Your instructions
Could you give the data below again, exactly and completely?
○ ○ ○
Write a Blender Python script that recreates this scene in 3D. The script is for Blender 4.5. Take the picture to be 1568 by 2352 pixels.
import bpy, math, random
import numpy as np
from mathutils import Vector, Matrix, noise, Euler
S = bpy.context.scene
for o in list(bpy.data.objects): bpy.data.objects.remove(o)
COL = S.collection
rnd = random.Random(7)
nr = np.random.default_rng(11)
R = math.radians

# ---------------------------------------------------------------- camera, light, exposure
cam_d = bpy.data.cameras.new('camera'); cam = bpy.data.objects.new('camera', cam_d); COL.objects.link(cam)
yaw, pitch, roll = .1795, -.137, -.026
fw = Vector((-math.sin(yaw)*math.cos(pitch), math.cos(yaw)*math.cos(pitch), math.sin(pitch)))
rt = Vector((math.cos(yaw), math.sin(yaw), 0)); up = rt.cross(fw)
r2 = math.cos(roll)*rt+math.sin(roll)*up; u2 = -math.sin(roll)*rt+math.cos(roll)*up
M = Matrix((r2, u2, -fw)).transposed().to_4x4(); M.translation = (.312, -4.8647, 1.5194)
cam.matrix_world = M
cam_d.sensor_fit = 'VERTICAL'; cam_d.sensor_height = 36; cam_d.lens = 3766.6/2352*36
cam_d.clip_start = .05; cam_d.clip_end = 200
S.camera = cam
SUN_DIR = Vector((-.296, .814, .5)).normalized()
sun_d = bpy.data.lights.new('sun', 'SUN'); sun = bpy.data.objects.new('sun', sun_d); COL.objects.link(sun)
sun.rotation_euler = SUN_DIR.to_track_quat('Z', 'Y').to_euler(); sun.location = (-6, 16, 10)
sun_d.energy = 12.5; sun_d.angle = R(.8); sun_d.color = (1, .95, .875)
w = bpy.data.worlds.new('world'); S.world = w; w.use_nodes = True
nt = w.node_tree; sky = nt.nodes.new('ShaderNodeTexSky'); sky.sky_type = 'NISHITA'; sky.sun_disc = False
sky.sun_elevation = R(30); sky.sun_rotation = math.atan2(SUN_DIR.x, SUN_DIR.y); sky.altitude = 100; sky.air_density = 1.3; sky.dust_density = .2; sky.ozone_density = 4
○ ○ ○
Full output
Write a Blender Python script that recreates this scene in 3D. The script is for Blender 4.5. Take the picture to be 1568 by 2352 pixels.
import bpy, math, random
import numpy as np
from mathutils import Vector, Matrix, noise, Euler
S = bpy.context.scene
for o in list(bpy.data.objects): bpy.data.objects.remove(o)
COL = S.collection
rnd = random.Random(7)
nr = np.random.default_rng(11)
R = math.radians

# ---------------------------------------------------------------- camera, light, exposure
cam_d = bpy.data.cameras.new('camera'); cam = bpy.data.objects.new('camera', cam_d); COL.objects.link(cam)
yaw, pitch, roll = .1795, -.137, -.026
fw = Vector((-math.sin(yaw)*math.cos(pitch), math.cos(yaw)*math.cos(pitch), math.sin(pitch)))
rt = Vector((math.cos(yaw), math.sin(yaw), 0)); up = rt.cross(fw)
r2 = math.cos(roll)*rt+math.sin(roll)*up; u2 = -math.sin(roll)*rt+math.cos(roll)*up
M = Matrix((r2, u2, -fw)).transposed().to_4x4(); M.translation = (.312, -4.8647, 1.5194)
cam.matrix_world = M
cam_d.sensor_fit = 'VERTICAL'; cam_d.sensor_height = 36; cam_d.lens = 3766.6/2352*36
cam_d.clip_start = .05; cam_d.clip_end = 200
S.camera = cam
SUN_DIR = Vector((-.296, .814, .5)).normalized()
sun_d = bpy.data.lights.new('sun', 'SUN'); sun = bpy.data.objects.new('sun', sun_d); COL.objects.link(sun)
sun.rotation_euler = SUN_DIR.to_track_quat('Z', 'Y').to_euler(); sun.location = (-6, 16, 10)
sun_d.energy = 12.5; sun_d.angle = R(.8); sun_d.color = (1, .95, .875)
w = bpy.data.worlds.new('world'); S.world = w; w.use_nodes = True
nt = w.node_tree; sky = nt.nodes.new('ShaderNodeTexSky'); sky.sky_type = 'NISHITA'; sky.sun_disc = False
sky.sun_elevation = R(30); sky.sun_rotation = math.atan2(SUN_DIR.x, SUN_DIR.y); sky.altitude = 100; sky.air_density = 1.3; sky.dust_density = .2; sky.ozone_density = 4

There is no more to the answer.